O analista Albino Pakisi considerou hoje que o tema das autarquias vai dominar a agenda política angolana em 2024, ano em que haverá mais pressão da oposição nas ruas e respostas mais duras do regime.

“Este tema das autarquias neste ano de 2024 vai dominar o debate nacional”, disse à Lusa Albino Pakisi, refletindo sobre os discursos dos líderes dos dois maiores partidos angolanos, MPLA e UNITA, que lançaram no sábado a sua agenda política para o corrente ano.

Os dois líderes partidários, João Lourenço, também presidente de Angola, e Adalberto Costa Júnior convergiram no tema e trocaram recados, com o presidente do MPLA a dizer que as autárquicas não devem ser exigidas nas ruas e sim na Assembleia Nacional, enquanto o presidente da UNITA propõe eleições autárquicas para 2024.

Para o analista, as eleições autárquicas são “uma urgência”, porque muitos administradores municipais [nomeados pelos governos provinciais] não realizam os anseios das comunidades.

Do discurso do líder da UNITA, realçou também as preocupações com a nova Lei da Segurança Nacional, porque prevê que os Serviços de Inteligência e Segurança do Estado possam desligar a internet e as comunicações quando convier, o que considerou “um perigo”.

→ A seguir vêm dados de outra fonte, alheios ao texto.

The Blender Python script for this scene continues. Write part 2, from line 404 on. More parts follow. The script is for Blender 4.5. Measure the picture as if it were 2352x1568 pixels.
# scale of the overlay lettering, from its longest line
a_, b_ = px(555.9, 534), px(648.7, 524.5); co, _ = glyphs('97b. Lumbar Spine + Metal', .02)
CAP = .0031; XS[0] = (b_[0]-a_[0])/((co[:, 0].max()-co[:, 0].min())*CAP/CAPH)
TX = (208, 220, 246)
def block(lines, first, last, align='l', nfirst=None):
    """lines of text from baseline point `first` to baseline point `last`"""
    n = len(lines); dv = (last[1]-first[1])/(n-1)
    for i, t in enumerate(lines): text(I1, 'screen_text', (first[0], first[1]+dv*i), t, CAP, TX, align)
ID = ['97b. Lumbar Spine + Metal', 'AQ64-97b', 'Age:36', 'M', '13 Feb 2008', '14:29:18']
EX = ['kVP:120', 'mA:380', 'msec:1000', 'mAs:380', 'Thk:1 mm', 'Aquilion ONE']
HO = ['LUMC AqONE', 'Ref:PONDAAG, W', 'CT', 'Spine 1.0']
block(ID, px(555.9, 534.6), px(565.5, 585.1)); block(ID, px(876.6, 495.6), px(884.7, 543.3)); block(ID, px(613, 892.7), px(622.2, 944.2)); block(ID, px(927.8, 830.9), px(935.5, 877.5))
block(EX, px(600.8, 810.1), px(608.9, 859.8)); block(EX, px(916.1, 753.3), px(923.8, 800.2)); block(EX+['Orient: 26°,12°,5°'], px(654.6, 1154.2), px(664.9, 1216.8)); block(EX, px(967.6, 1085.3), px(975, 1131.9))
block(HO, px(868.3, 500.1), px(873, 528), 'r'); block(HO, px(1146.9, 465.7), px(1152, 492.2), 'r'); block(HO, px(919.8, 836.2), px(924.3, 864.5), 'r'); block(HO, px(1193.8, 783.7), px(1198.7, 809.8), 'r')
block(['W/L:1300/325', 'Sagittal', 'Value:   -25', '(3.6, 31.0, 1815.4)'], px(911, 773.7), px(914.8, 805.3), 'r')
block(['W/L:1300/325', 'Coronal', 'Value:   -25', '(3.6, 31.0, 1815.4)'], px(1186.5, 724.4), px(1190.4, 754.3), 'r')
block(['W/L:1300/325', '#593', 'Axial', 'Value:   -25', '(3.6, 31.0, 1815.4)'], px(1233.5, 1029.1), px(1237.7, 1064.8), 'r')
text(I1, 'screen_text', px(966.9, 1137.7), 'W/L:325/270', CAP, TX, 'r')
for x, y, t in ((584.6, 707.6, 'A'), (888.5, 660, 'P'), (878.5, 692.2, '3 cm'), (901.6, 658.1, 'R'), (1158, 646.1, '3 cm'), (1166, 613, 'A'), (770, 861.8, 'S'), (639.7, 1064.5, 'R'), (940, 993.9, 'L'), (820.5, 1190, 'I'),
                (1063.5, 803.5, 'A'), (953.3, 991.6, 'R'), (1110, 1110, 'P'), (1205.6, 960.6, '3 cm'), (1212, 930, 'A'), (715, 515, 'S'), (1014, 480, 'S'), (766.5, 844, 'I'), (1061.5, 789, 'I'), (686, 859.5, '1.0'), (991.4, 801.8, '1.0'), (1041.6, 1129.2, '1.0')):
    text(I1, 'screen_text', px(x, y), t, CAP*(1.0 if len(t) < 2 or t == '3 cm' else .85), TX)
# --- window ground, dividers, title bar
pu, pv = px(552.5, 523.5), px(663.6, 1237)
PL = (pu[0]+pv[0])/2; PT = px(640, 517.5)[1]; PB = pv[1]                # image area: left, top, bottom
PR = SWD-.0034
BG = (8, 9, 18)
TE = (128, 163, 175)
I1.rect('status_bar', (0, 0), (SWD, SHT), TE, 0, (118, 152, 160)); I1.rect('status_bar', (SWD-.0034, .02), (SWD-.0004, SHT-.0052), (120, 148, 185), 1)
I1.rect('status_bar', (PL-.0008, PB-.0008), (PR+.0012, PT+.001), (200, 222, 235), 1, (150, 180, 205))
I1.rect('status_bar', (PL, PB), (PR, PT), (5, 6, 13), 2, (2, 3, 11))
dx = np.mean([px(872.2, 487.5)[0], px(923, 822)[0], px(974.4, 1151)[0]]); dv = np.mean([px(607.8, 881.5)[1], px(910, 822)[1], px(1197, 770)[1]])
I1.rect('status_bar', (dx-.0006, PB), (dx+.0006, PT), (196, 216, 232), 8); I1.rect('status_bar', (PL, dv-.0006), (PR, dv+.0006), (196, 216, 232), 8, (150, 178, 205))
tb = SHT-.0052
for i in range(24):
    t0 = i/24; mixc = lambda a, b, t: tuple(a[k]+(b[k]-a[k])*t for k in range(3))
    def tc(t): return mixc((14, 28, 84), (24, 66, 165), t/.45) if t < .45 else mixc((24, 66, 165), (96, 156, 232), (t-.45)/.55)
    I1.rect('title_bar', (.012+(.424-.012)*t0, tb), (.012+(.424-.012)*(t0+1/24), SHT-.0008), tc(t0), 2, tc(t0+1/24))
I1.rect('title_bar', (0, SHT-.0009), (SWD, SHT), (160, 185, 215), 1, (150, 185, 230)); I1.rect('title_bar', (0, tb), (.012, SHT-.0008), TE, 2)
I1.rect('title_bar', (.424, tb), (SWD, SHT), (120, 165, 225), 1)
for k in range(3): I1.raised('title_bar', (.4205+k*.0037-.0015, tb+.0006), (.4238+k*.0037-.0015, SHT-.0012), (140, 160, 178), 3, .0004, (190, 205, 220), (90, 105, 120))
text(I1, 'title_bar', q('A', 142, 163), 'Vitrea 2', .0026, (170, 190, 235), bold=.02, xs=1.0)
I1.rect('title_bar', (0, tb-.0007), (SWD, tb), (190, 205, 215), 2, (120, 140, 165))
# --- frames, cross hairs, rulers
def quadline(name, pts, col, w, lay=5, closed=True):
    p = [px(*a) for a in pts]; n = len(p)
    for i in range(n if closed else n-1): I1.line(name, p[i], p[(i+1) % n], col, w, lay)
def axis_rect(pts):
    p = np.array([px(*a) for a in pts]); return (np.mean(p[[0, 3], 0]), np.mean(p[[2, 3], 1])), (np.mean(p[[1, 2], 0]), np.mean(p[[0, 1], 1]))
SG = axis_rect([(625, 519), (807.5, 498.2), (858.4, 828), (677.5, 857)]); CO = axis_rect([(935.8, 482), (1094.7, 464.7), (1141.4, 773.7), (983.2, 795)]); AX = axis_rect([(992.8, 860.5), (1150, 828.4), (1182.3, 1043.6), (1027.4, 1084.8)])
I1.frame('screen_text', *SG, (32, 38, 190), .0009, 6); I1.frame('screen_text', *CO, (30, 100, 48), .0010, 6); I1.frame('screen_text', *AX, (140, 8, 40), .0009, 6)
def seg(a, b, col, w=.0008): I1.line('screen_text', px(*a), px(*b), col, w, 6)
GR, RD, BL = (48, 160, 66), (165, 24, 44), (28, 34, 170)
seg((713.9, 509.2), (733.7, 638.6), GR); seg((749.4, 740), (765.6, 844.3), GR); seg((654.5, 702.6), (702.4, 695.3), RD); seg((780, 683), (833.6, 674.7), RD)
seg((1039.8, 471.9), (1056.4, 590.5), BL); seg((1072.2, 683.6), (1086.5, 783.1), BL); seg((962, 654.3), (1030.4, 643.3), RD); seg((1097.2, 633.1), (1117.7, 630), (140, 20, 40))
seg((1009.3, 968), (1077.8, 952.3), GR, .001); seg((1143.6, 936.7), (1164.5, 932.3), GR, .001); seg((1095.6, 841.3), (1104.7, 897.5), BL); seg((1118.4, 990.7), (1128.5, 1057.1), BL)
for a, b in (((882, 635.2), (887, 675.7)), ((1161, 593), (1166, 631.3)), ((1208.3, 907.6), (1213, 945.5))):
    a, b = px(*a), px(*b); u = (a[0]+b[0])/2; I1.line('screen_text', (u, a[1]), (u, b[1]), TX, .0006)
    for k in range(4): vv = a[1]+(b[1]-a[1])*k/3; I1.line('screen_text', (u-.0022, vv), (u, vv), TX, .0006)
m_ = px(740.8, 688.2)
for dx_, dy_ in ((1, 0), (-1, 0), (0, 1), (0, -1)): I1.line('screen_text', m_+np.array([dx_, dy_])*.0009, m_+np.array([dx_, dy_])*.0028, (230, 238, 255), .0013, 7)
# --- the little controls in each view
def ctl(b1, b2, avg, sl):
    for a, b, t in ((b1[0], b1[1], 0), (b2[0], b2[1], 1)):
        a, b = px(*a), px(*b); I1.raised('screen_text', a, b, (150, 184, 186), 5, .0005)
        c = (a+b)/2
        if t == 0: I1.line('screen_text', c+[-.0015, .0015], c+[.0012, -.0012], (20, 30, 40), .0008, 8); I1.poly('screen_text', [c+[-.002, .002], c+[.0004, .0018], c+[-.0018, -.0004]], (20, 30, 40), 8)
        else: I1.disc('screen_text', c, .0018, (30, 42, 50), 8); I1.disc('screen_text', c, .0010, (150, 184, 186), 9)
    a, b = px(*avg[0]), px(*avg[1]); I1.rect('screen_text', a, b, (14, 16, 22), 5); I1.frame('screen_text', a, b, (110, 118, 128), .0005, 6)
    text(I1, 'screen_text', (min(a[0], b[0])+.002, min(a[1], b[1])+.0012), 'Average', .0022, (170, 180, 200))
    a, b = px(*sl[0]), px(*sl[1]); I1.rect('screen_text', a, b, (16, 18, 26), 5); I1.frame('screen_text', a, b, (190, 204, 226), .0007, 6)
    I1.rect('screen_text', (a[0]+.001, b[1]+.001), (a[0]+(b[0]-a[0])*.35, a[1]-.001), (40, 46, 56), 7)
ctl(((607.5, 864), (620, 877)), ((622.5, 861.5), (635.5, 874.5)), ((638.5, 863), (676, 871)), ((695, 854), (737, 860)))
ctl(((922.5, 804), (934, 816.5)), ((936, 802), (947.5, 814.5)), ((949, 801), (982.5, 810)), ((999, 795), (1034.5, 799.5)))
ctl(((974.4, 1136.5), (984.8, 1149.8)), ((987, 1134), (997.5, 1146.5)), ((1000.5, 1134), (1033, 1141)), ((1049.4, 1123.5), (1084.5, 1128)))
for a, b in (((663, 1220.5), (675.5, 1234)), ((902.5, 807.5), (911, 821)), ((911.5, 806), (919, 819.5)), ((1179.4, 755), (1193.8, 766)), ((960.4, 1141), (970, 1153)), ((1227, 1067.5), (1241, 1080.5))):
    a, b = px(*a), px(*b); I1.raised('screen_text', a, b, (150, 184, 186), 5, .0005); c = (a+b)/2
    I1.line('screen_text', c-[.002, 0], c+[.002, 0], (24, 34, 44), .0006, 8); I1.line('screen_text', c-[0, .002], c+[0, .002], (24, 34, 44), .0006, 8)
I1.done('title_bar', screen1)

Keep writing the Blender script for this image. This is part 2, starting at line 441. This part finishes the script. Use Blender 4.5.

“Vamos retroceder, João Lourenço não pode chegar a este ponto. Ele significou uma grande esperança em 2017, quando disse que não tinha medo da implementação de autarquias e de mais liberdade de expressão e da própria comunicação social”, criticou o comentador.

Albino Pakisi sublinhou que, à medida que vai erguendo as infraestruturas para as autarquias, o MPLA está também a preparar os seus quadros, salientando que a UNITA quer manter a pressão sobre o presidente angolano, porque sabe que este tem influência sobre o grupo parlamentar para a discussão e aprovação do pacote autárquico.

“No fim da linha, quem manda é o presidente da Republica”, disse, admitindo que há algum receio do MPLA em partir já para as autárquicas porque muitos administradores têm demonstrado incompetência e João Lourenço quer “preparar camaradas que não estejam viciados”.

“[O MPLA e João Lourenço] perceberam que há muita gente viciada que está na administração do Estado e pode perder com a UNITA, porque a UNITA tem mais rigor e mais disciplina partidária e tem mais pessoas honestas, porque a UNITA, na mata, aprendeu a não roubar e não se corromper, e penso que têm medo de perder muitas autarquias para a UNITA e oposição”, opinou, admitindo que o MPLA se está a preparar para implementar as autarquias em 2025.

Sobre a implementação em simultâneo da nova Divisão Política Administrativa, considerou que não interfere na realização das autarquias, porque estas deverão realizar-se de forma faseada.

“Penso que as duas coisas poderão ser feitas ao mesmo tempo”, disse.

Sobre as manifestações, que a UNITA já disse querer fazer este ano, enquanto o MPLA respondeu que as autarquias não se fazem nas ruas, Albino Pakisi considerou que “as coisas vão endurecer de um lado e do outro: do lado do governo, com a Lei da Segurança Nacional; do lado da UNITA, com mais protestos na rua”.

Realçou ainda que a UNITA tem de mostrar aos seus eleitores que não é igual ao MPLA, depois de ter aceitado os resultados das eleições de 2022, apesar de considerar que não foram transparentes nem justas, e de os deputados eleitos nas suas listas terem tomado os seus assentos na Assembleia Nacional.

“Em 2022, a UNITA não saiu à rua porque Adalberto foi aconselhado que haveria um banho de sangue e as tropas sairiam logo a seguir”, sublinhou. “Mas se, em 2027, a UNITA não sair à rua, como está a prometer, as pessoas vão dizer que a UNITA e o MPLA são a mesma coisa.”

Albino Pakisi falou ainda sobre os preços elevados e o descontentamento da população angolana, o que está a ser usado pela UNITA em seu favor.

“O MPLA pode pressionar com leis, pode pressionar com militares, mas se o povo todo sai às ruas, o MPLA não vai esmagar o povo todo, não vai ser sensato combater com o povo”, alertou, reforçando que o líder da UNITA “está a aproveitar o momento de fragilidade da governação do MPLA para jogar todas as cartas”.